In a "Wrap-Around Loan" a seller creates a mortgage loan that is equal to or greater than the current loans on the property. Then from the buyer's single monthly payment to the seller the underlying junior loan payments are made (usually leaving a positive cash flow for the seller).

So, what's wrong with that? Well, a Wrap violates the lenders' due-on‑sale clause; there is no means for eviction in the event of default; the resident/buyer holds an "equitable" interest, necessitating foreclosure, ejectment and quiet title actions in lieu of eviction; any parties' creditor liens, lawsuits, judgments and tax liens attach to the property; and the death of any party throws the entire property into probate.

The Equity Share (ES)

 

A shared-ownership of real estate, wherein two or more parties hold title as tenants-in-common.

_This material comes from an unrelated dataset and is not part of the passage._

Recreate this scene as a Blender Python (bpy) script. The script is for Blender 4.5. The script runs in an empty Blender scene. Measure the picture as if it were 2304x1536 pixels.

Typically, one of the parties makes the down payment while the other lives in the property and makes the monthly payments.

So? And the problem is...? An ES clearly violates the mortgage lender's due-on-sale clause; there is no means for eviction of an errant tenant/ buyer in the face of default; the resident/buyer clearly holds "Equity," thereby forcing judicial foreclosure, ejectment and quiet title action in the event of a breach of contract (versus eviction). Any party's liens, lawsuits, judgments, marital dissolution litigation and tax liens attach to the property....and the death of any party puts property into probate... quite possibly negatively affecting the surviving party.

The “Subject-To”

 

This is an assumption of mortgage payments subject to a loan's existing terms

And the problem...? "Subject-To" is basically a generic term that can be applied to any of the above: and like the above, a Subject-To violates the lender's due-on-sale clause; obstructs (stops) one's right of eviction of an errant tenant/buyer; it conveys Equity; it jeopardizes title; it invites disastrous disagreement and litigation between parties. And...any party's business, personal and legal actions attach to the property: thereby seriously negatively affecting the interests of the other party/ies.

The Trust Selling System (TSS)

 

Virtually none of the downsides, but all of the benefits and protections of Seller-Assisted-Financing. A seller's property is vested with a 3rd party trustee. Income tax benefits can then be conveyed to a tenant. No party can act independently of the other. No party can jeopardize title (accidentally or on purpose). The property is shielded from public view, and is well insulated from lawsuit, creditor judgments, tax liens; bankruptcy, marital dispute and probate on behalf of either (any) party to the arrangement. Simple eviction rights are preserved...and the lenders' "due-on-sale" clause is not violated or compromised.

Problems? As is common with ANY financing method, a tenant/ buyer could default in its payment or management obligations under the agreement, thereby requiring disposition by simple eviction action, or imposition of penalties and/or sanctions. The property could lose value over the term of the agreement, necessitating a future sale at a loss or an extension of the agreement.